3.2 Preemptive Stockpiling

Businesses accelerated imports ahead of potential 2025 tariff implementations, with analysts noting this "likely represents anticipatory pulling forward of demand." The behavior echoes 2018 patterns when companies similarly front-loaded imports before earlier Trump administration tariffs.

4. Emerging Risks: Labor Disputes and Trade Policy Shifts

While 2024 ended strongly, multiple threats loom for 2025:

4.1 Dockworker Strike Concerns

Though the International Longshoremen's Association (ILA) and U.S. Maritime Alliance (USMX) reached tentative agreements avoiding immediate East and Gulf Coast port strikes, the episode highlighted supply chain fragility.

4.2 Expected Tariff Expansion

Projected comprehensive tariff implementations under a potential new administration could dramatically reshape trade flows, with analysts warning of particular vulnerability for:

  • Labor-intensive manufacturing sectors
  • Highly import-dependent industries

5. 2025 Projections: Import Contraction Ahead

Current modeling forecasts a 4.4% overall decline in U.S. containerized imports for 2025, with sector-specific impacts:

  • Toys: 12.6% projected decrease
  • Apparel: 9.5% projected decrease
"Q1 2025 may start strong, but we expect rapid deceleration as tariff effects compound, potentially reaching 10-12% declines by Q4 compared to 2024's exceptional baseline," noted Chris Rogers, Research Director at S&P Global Market Intelligence.

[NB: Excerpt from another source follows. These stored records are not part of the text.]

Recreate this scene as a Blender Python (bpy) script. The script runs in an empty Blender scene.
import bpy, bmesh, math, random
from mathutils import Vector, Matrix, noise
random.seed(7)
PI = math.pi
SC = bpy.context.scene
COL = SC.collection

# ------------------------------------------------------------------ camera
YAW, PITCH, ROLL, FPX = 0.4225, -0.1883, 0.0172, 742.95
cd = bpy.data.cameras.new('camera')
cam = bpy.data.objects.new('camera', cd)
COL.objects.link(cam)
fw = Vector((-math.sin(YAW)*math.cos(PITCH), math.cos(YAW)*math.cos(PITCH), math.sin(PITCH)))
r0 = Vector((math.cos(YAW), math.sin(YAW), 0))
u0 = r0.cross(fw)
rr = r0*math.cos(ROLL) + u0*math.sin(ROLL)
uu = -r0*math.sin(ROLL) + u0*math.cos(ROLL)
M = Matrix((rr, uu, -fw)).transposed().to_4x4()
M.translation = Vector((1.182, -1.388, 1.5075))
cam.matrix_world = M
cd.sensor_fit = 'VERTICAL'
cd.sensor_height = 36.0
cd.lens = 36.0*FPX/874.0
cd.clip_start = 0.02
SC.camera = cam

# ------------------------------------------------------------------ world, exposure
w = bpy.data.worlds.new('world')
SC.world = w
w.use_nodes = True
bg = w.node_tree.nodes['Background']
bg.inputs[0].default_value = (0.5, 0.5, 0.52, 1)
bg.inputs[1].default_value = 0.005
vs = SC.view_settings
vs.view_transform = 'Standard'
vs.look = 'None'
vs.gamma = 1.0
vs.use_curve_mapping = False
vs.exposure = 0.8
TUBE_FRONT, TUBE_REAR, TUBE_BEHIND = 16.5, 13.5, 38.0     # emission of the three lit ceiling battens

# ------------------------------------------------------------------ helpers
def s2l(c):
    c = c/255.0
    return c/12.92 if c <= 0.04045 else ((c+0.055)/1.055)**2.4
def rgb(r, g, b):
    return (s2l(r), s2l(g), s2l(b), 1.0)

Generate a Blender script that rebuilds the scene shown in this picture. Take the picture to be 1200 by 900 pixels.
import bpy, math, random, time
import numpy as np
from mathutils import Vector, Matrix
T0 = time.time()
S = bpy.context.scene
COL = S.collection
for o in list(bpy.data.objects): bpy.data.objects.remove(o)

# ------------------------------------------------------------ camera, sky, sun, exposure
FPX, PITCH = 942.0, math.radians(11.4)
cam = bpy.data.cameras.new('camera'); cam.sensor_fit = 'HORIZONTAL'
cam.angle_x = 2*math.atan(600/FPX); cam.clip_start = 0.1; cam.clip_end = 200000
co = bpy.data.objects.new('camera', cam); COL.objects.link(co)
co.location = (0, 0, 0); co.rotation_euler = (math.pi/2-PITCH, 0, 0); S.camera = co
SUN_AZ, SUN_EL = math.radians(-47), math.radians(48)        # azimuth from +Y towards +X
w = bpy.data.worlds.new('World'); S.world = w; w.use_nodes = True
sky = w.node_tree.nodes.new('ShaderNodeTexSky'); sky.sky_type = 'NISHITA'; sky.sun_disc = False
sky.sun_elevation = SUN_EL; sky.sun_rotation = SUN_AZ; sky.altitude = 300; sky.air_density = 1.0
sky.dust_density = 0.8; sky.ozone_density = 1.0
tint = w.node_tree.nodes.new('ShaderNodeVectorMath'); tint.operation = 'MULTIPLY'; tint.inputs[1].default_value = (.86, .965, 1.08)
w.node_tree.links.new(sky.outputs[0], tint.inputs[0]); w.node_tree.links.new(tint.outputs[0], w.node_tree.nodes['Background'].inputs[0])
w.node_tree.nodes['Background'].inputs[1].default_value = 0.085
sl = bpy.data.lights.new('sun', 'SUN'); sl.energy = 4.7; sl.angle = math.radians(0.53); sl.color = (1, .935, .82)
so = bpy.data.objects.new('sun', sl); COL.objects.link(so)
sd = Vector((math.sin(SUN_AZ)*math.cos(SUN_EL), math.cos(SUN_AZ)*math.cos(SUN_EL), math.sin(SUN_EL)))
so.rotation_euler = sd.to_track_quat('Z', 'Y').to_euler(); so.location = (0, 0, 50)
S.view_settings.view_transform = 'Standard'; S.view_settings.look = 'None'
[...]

6. Strategic Implications for Businesses

Drawing lessons from 2018's tariff disruptions, recommended adaptations include:

  • Supply Chain Diversification: Reducing dependence on single-source imports
  • Inventory Optimization: Balancing just-in-time efficiencies with tariff buffers
  • Product Adaptation: Enhancing value propositions to offset price sensitivity

7. Conclusion: Navigating Trade Policy Uncertainty

The 2024 import surge underscores both U.S. economic resilience and the complex interplay between trade policy expectations and business decision-making. As tariff implementation risks intensify, strategic agility—combining proactive planning with operational flexibility—will differentiate successful enterprises in the evolving trade landscape.